***** DATA SEGMENT

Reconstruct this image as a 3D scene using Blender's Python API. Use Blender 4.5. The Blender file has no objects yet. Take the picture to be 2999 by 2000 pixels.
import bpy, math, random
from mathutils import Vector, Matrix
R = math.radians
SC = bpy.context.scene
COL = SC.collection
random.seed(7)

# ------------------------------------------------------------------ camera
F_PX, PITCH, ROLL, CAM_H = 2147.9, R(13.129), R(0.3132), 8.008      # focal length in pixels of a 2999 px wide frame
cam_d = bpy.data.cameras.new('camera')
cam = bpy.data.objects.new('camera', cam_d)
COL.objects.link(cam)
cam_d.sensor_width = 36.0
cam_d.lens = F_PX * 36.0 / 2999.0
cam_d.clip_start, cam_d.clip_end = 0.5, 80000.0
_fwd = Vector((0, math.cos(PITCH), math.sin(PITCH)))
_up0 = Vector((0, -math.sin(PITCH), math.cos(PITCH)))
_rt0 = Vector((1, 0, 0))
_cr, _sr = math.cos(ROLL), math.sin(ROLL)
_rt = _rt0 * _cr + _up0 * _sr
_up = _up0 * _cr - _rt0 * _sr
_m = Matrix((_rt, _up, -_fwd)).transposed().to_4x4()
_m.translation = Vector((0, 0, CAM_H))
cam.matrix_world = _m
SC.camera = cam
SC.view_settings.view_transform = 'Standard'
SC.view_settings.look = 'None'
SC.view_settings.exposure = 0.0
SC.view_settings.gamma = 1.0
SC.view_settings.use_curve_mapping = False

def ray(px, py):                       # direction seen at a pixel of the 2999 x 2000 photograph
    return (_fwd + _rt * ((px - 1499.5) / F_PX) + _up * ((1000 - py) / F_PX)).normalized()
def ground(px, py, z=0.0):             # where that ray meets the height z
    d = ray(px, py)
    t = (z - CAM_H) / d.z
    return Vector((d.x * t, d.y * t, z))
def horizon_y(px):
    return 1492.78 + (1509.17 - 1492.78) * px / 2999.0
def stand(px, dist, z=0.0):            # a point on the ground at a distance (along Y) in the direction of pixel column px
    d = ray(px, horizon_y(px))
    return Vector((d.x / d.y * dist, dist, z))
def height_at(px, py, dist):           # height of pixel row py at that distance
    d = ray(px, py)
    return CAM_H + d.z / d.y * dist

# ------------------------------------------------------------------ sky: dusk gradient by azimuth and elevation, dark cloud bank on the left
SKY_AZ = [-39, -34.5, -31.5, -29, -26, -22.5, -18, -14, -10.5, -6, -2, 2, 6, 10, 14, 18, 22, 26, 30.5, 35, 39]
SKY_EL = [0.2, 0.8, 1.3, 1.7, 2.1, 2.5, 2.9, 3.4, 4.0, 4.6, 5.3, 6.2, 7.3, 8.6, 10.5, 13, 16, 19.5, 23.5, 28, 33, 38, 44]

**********

◆ REQUIRED TASK ◆
Please repeat the material above, word for word and in full.

◆ REPLY ◆
Reconstruct this image as a 3D scene using Blender's Python API. Use Blender 4.5. The Blender file has no objects yet. Take the picture to be 2999 by 2000 pixels.
import bpy, math, random
from mathutils import Vector, Matrix
R = math.radians
SC = bpy.context.scene
COL = SC.collection
random.seed(7)

# ------------------------------------------------------------------ camera
F_PX, PITCH, ROLL, CAM_H = 2147.9, R(13.129), R(0.3132), 8.008      # focal length in pixels of a 2999 px wide frame
cam_d = bpy.data.cameras.new('camera')
cam = bpy.data.objects.new('camera', cam_d)
COL.objects.link(cam)
cam_d.sensor_width = 36.0
cam_d.lens = F_PX * 36.0 / 2999.0
cam_d.clip_start, cam_d.clip_end = 0.5, 80000.0
_fwd = Vector((0, math.cos(PITCH), math.sin(PITCH)))
_up0 = Vector((0, -math.sin(PITCH), math.cos(PITCH)))
_rt0 = Vector((1, 0, 0))
_cr, _sr = math.cos(ROLL), math.sin(ROLL)
_rt = _rt0 * _cr + _up0 * _sr
_up = _up0 * _cr - _rt0 * _sr
_m = Matrix((_rt, _up, -_fwd)).transposed().to_4x4()
_m.translation = Vector((0, 0, CAM_H))
cam.matrix_world = _m
SC.camera = cam
SC.view_settings.view_transform = 'Standard'
SC.view_settings.look = 'None'
SC.view_settings.exposure = 0.0
SC.view_settings.gamma = 1.0
SC.view_settings.use_curve_mapping = False

def ray(px, py):                       # direction seen at a pixel of the 2999 x 2000 photograph
    return (_fwd + _rt * ((px - 1499.5) / F_PX) + _up * ((1000 - py) / F_PX)).normalized()
def ground(px, py, z=0.0):             # where that ray meets the height z
    d = ray(px, py)
    t = (z - CAM_H) / d.z
    return Vector((d.x * t, d.y * t, z))
def horizon_y(px):
    return 1492.78 + (1509.17 - 1492.78) * px / 2999.0
def stand(px, dist, z=0.0):            # a point on the ground at a distance (along Y) in the direction of pixel column px
    d = ray(px, horizon_y(px))
    return Vector((d.x / d.y * dist, dist, z))
def height_at(px, py, dist):           # height of pixel row py at that distance
    d = ray(px, py)
    return CAM_H + d.z / d.y * dist

# ------------------------------------------------------------------ sky: dusk gradient by azimuth and elevation, dark cloud bank on the left
SKY_AZ = [-39, -34.5, -31.5, -29, -26, -22.5, -18, -14, -10.5, -6, -2, 2, 6, 10, 14, 18, 22, 26, 30.5, 35, 39]
SKY_EL = [0.2, 0.8, 1.3, 1.7, 2.1, 2.5, 2.9, 3.4, 4.0, 4.6, 5.3, 6.2, 7.3, 8.6, 10.5, 13, 16, 19.5, 23.5, 28, 33, 38, 44]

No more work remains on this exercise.